Statement by President Bernhard Scholz

“From the very beginning of the Meeting, don Giussani always accompanied the people who founded it and then guided it,” said the President of the Meeting, Bernhard Scholz. “We are deeply grateful to him for this closeness and for the encouragement that enabled the Meeting to grow as a place capable of fostering friendship among peoples, cultures and religions, and of promoting dialogue with everyone on the most decisive questions concerning education, social life, culture, economics and politics.
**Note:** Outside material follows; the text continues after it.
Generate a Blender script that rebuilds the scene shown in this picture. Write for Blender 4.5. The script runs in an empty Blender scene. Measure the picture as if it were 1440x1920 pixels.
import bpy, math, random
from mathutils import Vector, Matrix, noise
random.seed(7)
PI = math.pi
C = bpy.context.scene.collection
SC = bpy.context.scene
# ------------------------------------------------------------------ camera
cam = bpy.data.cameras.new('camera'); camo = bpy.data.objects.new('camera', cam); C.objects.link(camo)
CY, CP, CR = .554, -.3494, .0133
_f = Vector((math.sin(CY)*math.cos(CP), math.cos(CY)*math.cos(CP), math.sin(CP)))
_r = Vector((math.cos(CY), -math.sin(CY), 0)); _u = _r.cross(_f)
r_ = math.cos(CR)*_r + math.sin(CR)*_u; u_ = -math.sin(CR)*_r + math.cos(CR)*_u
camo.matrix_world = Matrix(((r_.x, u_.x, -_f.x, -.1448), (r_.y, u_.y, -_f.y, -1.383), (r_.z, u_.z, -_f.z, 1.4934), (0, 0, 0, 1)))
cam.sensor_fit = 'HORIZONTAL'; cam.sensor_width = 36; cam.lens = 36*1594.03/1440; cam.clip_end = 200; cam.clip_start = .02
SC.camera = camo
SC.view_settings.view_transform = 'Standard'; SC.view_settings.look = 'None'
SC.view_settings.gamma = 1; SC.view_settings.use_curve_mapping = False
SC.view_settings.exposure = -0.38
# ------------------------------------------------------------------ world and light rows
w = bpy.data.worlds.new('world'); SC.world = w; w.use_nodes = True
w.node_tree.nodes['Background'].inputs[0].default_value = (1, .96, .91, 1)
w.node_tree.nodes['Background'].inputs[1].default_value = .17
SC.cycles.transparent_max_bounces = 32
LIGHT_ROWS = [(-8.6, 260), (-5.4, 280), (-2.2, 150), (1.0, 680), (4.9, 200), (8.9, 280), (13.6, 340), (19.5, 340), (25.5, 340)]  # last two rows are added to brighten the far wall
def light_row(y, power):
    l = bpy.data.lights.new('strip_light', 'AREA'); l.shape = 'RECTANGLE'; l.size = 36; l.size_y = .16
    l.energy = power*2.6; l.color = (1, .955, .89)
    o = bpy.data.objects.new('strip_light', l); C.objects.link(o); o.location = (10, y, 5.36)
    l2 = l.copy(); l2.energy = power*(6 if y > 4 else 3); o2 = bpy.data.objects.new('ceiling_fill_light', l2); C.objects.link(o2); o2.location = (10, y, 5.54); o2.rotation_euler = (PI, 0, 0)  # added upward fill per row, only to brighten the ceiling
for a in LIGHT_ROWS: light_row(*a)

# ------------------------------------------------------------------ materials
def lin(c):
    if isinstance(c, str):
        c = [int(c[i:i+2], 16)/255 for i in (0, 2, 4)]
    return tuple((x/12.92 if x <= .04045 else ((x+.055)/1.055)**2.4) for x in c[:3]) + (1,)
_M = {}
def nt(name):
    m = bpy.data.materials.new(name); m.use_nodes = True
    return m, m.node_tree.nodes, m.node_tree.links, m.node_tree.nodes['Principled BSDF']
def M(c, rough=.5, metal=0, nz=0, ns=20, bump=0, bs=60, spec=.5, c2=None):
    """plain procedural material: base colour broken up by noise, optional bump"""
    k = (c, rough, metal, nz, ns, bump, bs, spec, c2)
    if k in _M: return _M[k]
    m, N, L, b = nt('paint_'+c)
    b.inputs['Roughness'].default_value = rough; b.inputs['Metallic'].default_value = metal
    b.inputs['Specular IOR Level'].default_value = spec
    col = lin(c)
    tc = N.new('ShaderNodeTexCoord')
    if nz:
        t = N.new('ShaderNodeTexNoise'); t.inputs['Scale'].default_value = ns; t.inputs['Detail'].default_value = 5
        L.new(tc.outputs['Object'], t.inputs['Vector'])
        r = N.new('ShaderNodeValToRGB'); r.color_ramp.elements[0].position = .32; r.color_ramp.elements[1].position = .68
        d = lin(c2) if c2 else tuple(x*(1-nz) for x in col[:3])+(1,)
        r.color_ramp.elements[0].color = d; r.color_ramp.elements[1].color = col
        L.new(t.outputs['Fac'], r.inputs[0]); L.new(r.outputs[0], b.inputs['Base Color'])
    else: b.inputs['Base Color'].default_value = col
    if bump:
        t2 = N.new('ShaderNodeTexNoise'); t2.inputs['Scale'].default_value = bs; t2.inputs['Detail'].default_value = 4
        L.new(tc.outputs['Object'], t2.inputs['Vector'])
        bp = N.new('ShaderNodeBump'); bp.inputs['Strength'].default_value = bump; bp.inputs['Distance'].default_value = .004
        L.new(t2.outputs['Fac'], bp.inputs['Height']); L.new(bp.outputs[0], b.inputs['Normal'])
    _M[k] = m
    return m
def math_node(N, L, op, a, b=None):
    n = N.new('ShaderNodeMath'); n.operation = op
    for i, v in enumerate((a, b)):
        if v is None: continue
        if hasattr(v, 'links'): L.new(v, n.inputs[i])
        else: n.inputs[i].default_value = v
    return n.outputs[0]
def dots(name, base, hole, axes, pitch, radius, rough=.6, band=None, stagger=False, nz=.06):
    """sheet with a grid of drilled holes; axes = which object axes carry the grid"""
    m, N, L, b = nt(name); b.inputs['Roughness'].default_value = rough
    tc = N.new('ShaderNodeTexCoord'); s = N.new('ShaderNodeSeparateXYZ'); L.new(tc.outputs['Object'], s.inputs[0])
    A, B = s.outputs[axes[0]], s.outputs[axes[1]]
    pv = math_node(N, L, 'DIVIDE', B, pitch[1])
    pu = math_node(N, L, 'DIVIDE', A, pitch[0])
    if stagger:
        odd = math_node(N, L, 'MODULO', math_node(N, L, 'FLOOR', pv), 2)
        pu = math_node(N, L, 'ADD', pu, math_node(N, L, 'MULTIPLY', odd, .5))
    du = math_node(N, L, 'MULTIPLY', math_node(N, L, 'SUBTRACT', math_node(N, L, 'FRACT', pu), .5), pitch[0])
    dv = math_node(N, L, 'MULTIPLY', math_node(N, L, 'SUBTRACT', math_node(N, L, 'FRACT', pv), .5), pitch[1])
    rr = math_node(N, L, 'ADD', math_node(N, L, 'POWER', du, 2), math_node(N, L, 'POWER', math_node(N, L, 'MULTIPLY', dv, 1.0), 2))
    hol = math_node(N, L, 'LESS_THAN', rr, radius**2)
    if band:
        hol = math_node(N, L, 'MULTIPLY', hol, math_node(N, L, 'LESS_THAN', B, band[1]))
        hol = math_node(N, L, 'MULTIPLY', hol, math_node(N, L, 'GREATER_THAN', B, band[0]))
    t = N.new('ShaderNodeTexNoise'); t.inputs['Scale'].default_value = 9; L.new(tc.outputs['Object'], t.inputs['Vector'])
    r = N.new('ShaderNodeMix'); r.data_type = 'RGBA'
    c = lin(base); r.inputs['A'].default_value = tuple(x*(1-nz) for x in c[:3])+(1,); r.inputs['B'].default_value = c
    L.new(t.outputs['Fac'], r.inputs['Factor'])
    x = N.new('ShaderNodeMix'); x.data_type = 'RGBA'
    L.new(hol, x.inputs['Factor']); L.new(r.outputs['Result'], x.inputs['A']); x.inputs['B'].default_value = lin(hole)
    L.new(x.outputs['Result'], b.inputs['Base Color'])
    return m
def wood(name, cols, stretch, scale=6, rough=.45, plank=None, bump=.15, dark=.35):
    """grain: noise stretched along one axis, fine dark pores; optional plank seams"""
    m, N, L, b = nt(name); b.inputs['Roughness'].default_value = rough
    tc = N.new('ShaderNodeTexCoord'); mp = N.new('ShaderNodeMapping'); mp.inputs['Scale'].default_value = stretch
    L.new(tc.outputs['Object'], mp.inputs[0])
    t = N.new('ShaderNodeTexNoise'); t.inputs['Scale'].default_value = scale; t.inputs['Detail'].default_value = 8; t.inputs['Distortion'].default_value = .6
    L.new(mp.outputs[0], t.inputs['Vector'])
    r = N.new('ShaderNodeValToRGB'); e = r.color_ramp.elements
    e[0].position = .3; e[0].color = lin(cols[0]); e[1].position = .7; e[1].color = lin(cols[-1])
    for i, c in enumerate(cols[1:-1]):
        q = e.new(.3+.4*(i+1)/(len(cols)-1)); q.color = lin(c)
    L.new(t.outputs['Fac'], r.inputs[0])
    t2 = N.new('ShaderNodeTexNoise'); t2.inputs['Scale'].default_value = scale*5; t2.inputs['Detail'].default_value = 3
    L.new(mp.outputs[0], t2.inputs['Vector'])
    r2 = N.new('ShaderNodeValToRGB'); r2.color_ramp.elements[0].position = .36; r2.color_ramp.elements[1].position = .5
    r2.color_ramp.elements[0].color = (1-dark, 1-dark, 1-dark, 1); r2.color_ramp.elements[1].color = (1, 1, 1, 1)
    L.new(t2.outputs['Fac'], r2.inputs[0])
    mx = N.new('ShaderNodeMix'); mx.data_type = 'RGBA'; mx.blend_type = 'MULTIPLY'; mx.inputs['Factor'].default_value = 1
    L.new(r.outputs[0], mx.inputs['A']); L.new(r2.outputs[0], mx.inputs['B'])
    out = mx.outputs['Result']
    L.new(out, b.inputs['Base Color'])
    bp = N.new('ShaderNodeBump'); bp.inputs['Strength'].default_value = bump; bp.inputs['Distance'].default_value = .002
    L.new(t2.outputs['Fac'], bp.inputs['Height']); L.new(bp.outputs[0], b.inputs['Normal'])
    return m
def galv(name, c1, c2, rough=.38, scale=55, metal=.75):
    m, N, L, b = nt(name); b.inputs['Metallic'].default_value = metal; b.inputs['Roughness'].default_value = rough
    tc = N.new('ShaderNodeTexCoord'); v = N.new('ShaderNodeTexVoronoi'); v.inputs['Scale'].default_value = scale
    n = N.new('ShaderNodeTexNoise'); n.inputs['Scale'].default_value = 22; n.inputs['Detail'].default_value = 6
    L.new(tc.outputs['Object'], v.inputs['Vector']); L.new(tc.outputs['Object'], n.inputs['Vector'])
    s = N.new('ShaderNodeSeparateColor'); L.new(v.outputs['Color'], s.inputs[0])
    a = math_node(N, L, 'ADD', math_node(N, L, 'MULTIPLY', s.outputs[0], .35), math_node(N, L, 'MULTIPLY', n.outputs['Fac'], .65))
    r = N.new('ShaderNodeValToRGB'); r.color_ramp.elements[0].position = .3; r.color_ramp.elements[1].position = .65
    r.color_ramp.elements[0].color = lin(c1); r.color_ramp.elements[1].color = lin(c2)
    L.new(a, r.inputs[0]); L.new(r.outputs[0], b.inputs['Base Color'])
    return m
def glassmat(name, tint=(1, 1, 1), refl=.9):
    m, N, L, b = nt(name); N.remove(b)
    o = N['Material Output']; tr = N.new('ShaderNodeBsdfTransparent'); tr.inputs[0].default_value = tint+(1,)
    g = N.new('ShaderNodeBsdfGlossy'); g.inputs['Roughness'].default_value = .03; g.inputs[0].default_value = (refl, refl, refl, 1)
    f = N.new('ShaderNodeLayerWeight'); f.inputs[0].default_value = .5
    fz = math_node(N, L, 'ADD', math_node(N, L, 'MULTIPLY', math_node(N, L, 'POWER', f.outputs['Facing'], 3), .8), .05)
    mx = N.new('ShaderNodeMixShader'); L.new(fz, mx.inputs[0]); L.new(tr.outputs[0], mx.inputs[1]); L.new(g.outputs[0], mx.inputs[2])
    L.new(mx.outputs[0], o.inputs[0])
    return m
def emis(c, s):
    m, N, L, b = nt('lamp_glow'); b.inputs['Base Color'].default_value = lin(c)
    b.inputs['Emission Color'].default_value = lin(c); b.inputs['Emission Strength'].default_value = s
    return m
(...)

His certainty became fruitful in the Meeting’s tireless openness to the challenges that the world presents to us.”

Don Giussani’s addresses at the Meeting

Don Luigi Giussani had a deep and enduring relationship with the Rimini Meeting. He was present in 1982 during the visit of John Paul II (in the photo).
His first major address in person took place in 1983, with the meeting “The Freedom of God”. On that occasion, Giussani placed at the centre one of the most important themes of his proposal: human freedom is born from the relationship with the Mystery, not from self-sufficiency.
A second fundamental address was the one in 1985, “God Needs Human Beings”. Here too, the idea clearly emerged that God acts in history through the freedom and responsibility of persons.
In 1993 he again spoke in person, with a concluding greeting after the meeting with the President of the Republic, Oscar Luigi Scalfaro.
Alongside the addresses in person, there were letters, interviews, prefaces and greetings by video link. In 1982, for example, he wrote a letter after John Paul II’s address at the Meeting; in 1999, an interview with him by Luigi Amicone was read by Emilia Guarnieri at the conclusion of the Meeting.

The concluding greetings of the 2001-2004 editions

In his final years, the bond continued through the concluding greetings by video link: in 2001, 2002, 2003 and 2004, with addresses of rare intensity and depth of content, even as his physical strength was declining.